A frustrated Sessions said, "We are almost at a point of lunacy if we can't choose a place in the desert of this country, where we had nuclear bombs (tested) on the surface ... and then bury it down in the tunnel, secure in the ground there. We can't do this?"
Murkowski said the U.S. government, which had agreed to haul nuclear waste away from nuclear power plants to Nevada by 1998, was now liable for billions in lawsuits brought by nuclear utilities.
"Put this issue behind us once and for all because if we don't, it will come back again at a greater cost to the taxpayer," Murkowski said.

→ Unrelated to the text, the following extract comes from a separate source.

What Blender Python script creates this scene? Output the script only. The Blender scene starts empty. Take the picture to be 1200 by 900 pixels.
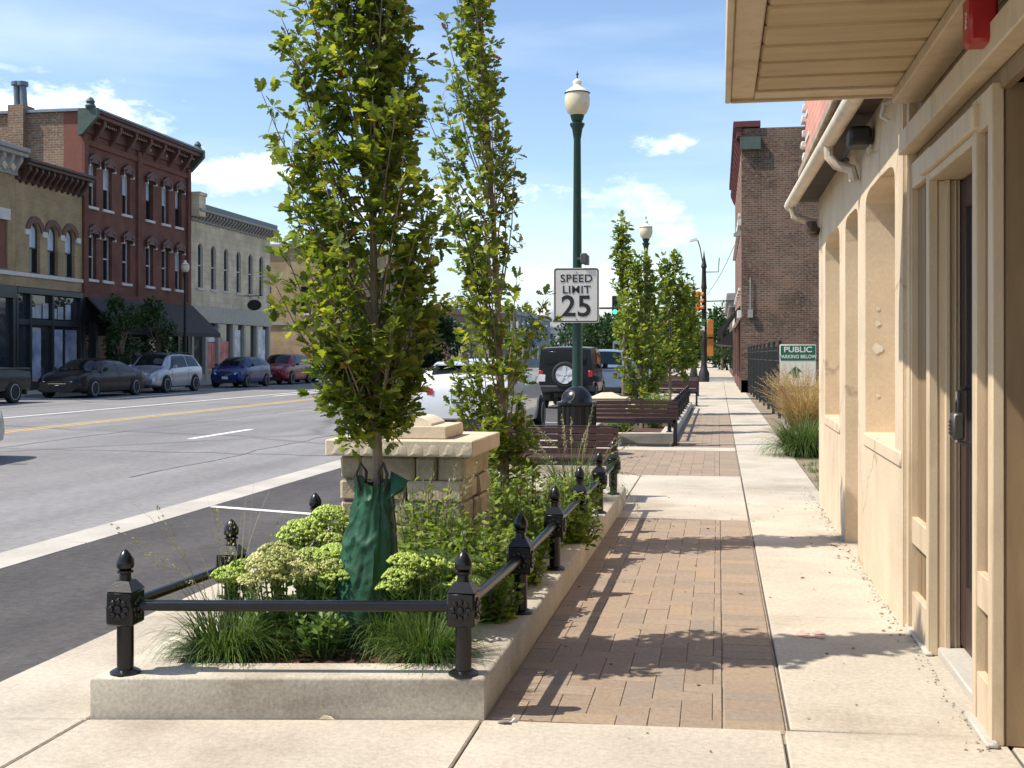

Bryan stressed scientists have not yet determined that Yucca is a safe place to bury waste and therefore it's foolish to ship waste to Nevada at least three years ahead of schedule.
"Shouldn't we as senators, Democrats and Republicans, from the Northeast to the Southwest, from Seattle to Tampa, say we ought to support health and safety standards?"
Nuclear energy officials vowed "This issue is far from over."
"It is irresponsible for policymakers to leave this important policy issue unresolved when the nation relies so heavily on nuclear energy to power the new economy and improve our air quality today and for future generations," said Joe Colvin, president of the Nuclear Energy Institute, the industry's chief lobbyist.
Nuclear energy accounts for about 20 percent of the nation's electricity, NEI officials say.
Environmental groups praised the Senate.
"The U.S. Senate has once again refused to support the nuclear industry's request for a bailout," said Joan Claybrook, president of Washington-based Public Citizen.
"By not overriding President Clinton's veto of the Yucca Mountain legislation, the schedule for moving deadly nuclear waste from reactors across the country to Nevada will not be recklessly speeded up."